YOUR INSTRUCTIONS:
Return all the data below as it stands, minus the pictures.

________________

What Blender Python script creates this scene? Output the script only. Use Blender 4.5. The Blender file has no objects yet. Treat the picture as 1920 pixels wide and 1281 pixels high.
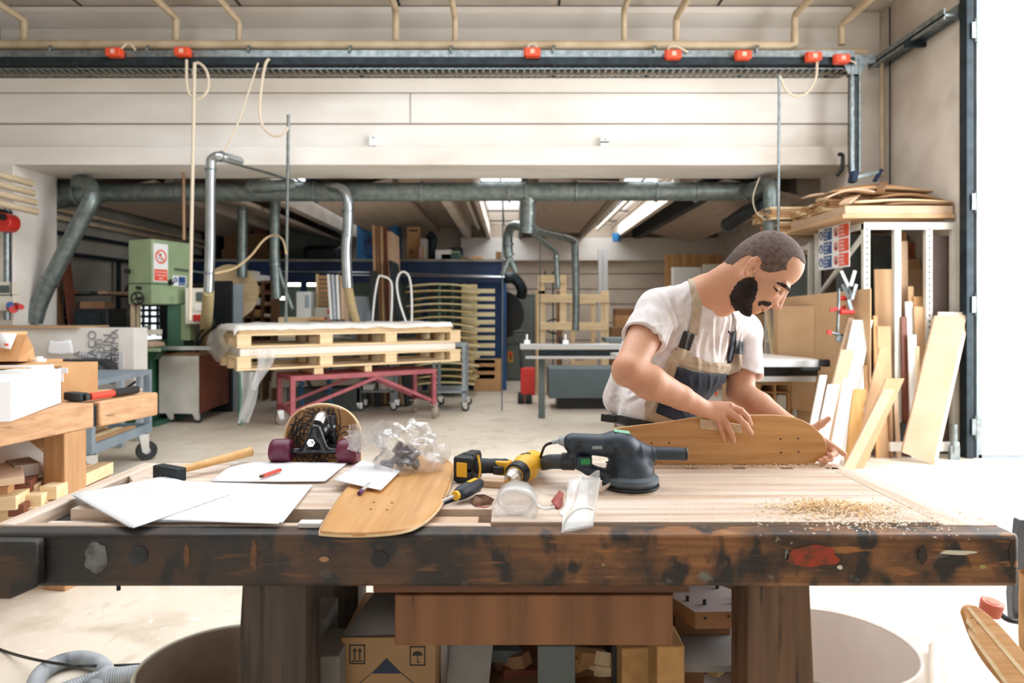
import bpy, math, random
import numpy as np
from mathutils import Matrix, Vector, noise as mn
R=math.radians; V=Vector; PI=math.pi
rnd=random.Random(7)
scene=bpy.context.scene; col=scene.collection
# ---------------------------------------------------------------- camera
CH=1.30; FPX=1280.0
cd=bpy.data.cameras.new('camera'); cam=bpy.data.objects.new('camera',cd); col.objects.link(cam)
cd.sensor_width=36.0; cd.lens=24.0; cd.shift_y=-58.5/1920.0
cam.location=(0,0,CH); cam.rotation_euler=(R(90),0,0)
cd.dof.use_dof=True; cd.dof.focus_distance=1.98; cd.dof.aperture_fstop=3.2
cd.clip_start=.05; cd.clip_end=200
scene.camera=cam
# ---------------------------------------------------------------- sky and daylight
w=bpy.data.worlds.new('sky'); scene.world=w; w.use_nodes=True
bg=w.node_tree.nodes['Background']; bg.inputs[0].default_value=(.93,.97,1,1); bg.inputs[1].default_value=3.0
def area(name,loc,rot,sx,sy,power,colr):
    l=bpy.data.lights.new(name,'AREA'); l.shape='RECTANGLE'; l.size=sx; l.size_y=sy; l.energy=power; l.color=colr
    o=bpy.data.objects.new(name,l); col.objects.link(o); o.location=loc; o.rotation_euler=[R(a) for a in rot]; return o
area('gate_daylight',(5.2,3.6,2.4),(0,82,0),4.2,4.8,490,(.975,.985,1))          # the open gate on the right
area('skylight_daylight',(-.6,3.7,4.75),(0,0,0),6.0,3.7,150,(.94,.97,1))      # roof light over the bench
area('rear_fill_light',(-2.2,-3.8,2.3),(95,0,0),1.6,2.6,16,(1,.96,.92))      # weak fill added behind the camera, through an unseen doorway
area('rear_skylight_daylight',(-.15,10.6,2.93),(0,0,0),.4,4.6,34,(.96,.98,1))
area('rear_skylight_daylight',(1.7,10.6,2.93),(0,0,0),.45,4.6,58,(.96,.98,1))
vs=scene.view_settings; vs.view_transform='Standard'; vs.look='None'; vs.gamma=1; vs.use_curve_mapping=False; vs.exposure=-.36
scene.display_settings.display_device='sRGB'
# ---------------------------------------------------------------- helpers
def P(px,py,Y): return V(((px-960)*Y/FPX, Y, CH+(582-py)*Y/FPX))
def FX(px,Y): return (px-960)*Y/FPX
def ZZ(py,Y): return CH+(582-py)*Y/FPX
I4=Matrix.Identity(4)
def TR(x=0,y=0,z=0,rz=0,rx=0,ry=0): return Matrix.Translation((x,y,z))@Matrix.Rotation(R(rz),4,'Z')@Matrix.Rotation(R(ry),4,'Y')@Matrix.Rotation(R(rx),4,'X')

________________

IN RESPONSE:
What Blender Python script creates this scene? Output the script only. Use Blender 4.5. The Blender file has no objects yet. Treat the picture as 1920 pixels wide and 1281 pixels high.
import bpy, math, random
import numpy as np
from mathutils import Matrix, Vector, noise as mn
R=math.radians; V=Vector; PI=math.pi
rnd=random.Random(7)
scene=bpy.context.scene; col=scene.collection
# ---------------------------------------------------------------- camera
CH=1.30; FPX=1280.0
cd=bpy.data.cameras.new('camera'); cam=bpy.data.objects.new('camera',cd); col.objects.link(cam)
cd.sensor_width=36.0; cd.lens=24.0; cd.shift_y=-58.5/1920.0
cam.location=(0,0,CH); cam.rotation_euler=(R(90),0,0)
cd.dof.use_dof=True; cd.dof.focus_distance=1.98; cd.dof.aperture_fstop=3.2
cd.clip_start=.05; cd.clip_end=200
scene.camera=cam
# ---------------------------------------------------------------- sky and daylight
w=bpy.data.worlds.new('sky'); scene.world=w; w.use_nodes=True
bg=w.node_tree.nodes['Background']; bg.inputs[0].default_value=(.93,.97,1,1); bg.inputs[1].default_value=3.0
def area(name,loc,rot,sx,sy,power,colr):
    l=bpy.data.lights.new(name,'AREA'); l.shape='RECTANGLE'; l.size=sx; l.size_y=sy; l.energy=power; l.color=colr
    o=bpy.data.objects.new(name,l); col.objects.link(o); o.location=loc; o.rotation_euler=[R(a) for a in rot]; return o
area('gate_daylight',(5.2,3.6,2.4),(0,82,0),4.2,4.8,490,(.975,.985,1))          # the open gate on the right
area('skylight_daylight',(-.6,3.7,4.75),(0,0,0),6.0,3.7,150,(.94,.97,1))      # roof light over the bench
area('rear_fill_light',(-2.2,-3.8,2.3),(95,0,0),1.6,2.6,16,(1,.96,.92))      # weak fill added behind the camera, through an unseen doorway
area('rear_skylight_daylight',(-.15,10.6,2.93),(0,0,0),.4,4.6,34,(.96,.98,1))
area('rear_skylight_daylight',(1.7,10.6,2.93),(0,0,0),.45,4.6,58,(.96,.98,1))
vs=scene.view_settings; vs.view_transform='Standard'; vs.look='None'; vs.gamma=1; vs.use_curve_mapping=False; vs.exposure=-.36
scene.display_settings.display_device='sRGB'
# ---------------------------------------------------------------- helpers
def P(px,py,Y): return V(((px-960)*Y/FPX, Y, CH+(582-py)*Y/FPX))
def FX(px,Y): return (px-960)*Y/FPX
def ZZ(py,Y): return CH+(582-py)*Y/FPX
I4=Matrix.Identity(4)
def TR(x=0,y=0,z=0,rz=0,rx=0,ry=0): return Matrix.Translation((x,y,z))@Matrix.Rotation(R(rz),4,'Z')@Matrix.Rotation(R(ry),4,'Y')@Matrix.Rotation(R(rx),4,'X')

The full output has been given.